Map Sports

RLWC: It was bound to happen!

Today we saw to mighty NZ Kiwis flex their muscles in Avignon, as they put the French to the sword, 48-0.

Unfortunately the game was not a brilliant spectacle, as the rest of the games so far, have been. So this blog is not a comment about the Kiwis turning the ball over 14 times today, it is a comment about what I saw from the French and the possible reasoning behind it.

 

Lets be frank, the French were horrible. they were obviously sent out with the intention of controlling the ball at all cost, hoping that some steadfast defence and a 90% completion rate, coupled with additional ball from overzealous Kiwi errors, attempting second phase, would put them in with a hope towards the end of the game. Fine in theory.

 

Unfortunatley if you don't recognise the opportunity to attack when the ball is turned over and you apply the "over-cautious" label to everything you do, it can be difficult to get any rhythm as you are stifling your expressive side. It can cause you to be clunky and uncoordintated. This is what the French looked like today, clunky, unco-ordinated and we're not close to being competitive.

 

There has been much conjecture about the French and their position in the World of Rugby League. They can be considered a 'heartland outpost' so to speak. Tales of Puig Albert for the 1950's and Vichy impact have all been excuses offered to the reasons why French Rugby League struggles to get traction in a country of 80 million people. 

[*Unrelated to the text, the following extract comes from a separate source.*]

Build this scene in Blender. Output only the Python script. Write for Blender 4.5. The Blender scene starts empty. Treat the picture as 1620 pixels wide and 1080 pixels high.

My reasoning, as was on show today was that they simply do not have the players to compete. Don't get me wrong, I ap not talking about depth, I am talking about their best 17.

 

Much like their English and other European counterparts the FFR struggle to hold onto their 'A' players (BEST) as they are 'purchased' to play Rugby Union on much bigger promises and pay checks. That leaves the 'B' players (NEXT BEST) to carry the torch against countries like Australia, where the opposite is in force. Even NZ have levelled the situation in regards to the distribution of 'A' players over the past 15 years.

 

It is going to take just as long for the French to build up the levels of attraction in Rugby League before the talent distribution levels out in that country. In that time, North Italy might be in the SuperLeague, PNG might be in the NRL and the proliferation of Pacific players into the NRL will have increased greatly, all lending itself to a much improved spectacle on the field internationally. This in turn will lead to greater commercial opportunities for the International game, so it isn't reliant upon a scattergun distribution model of funding every four years.

Hopefully the French can be pioneers of the games renaissance, both in Europe and globally.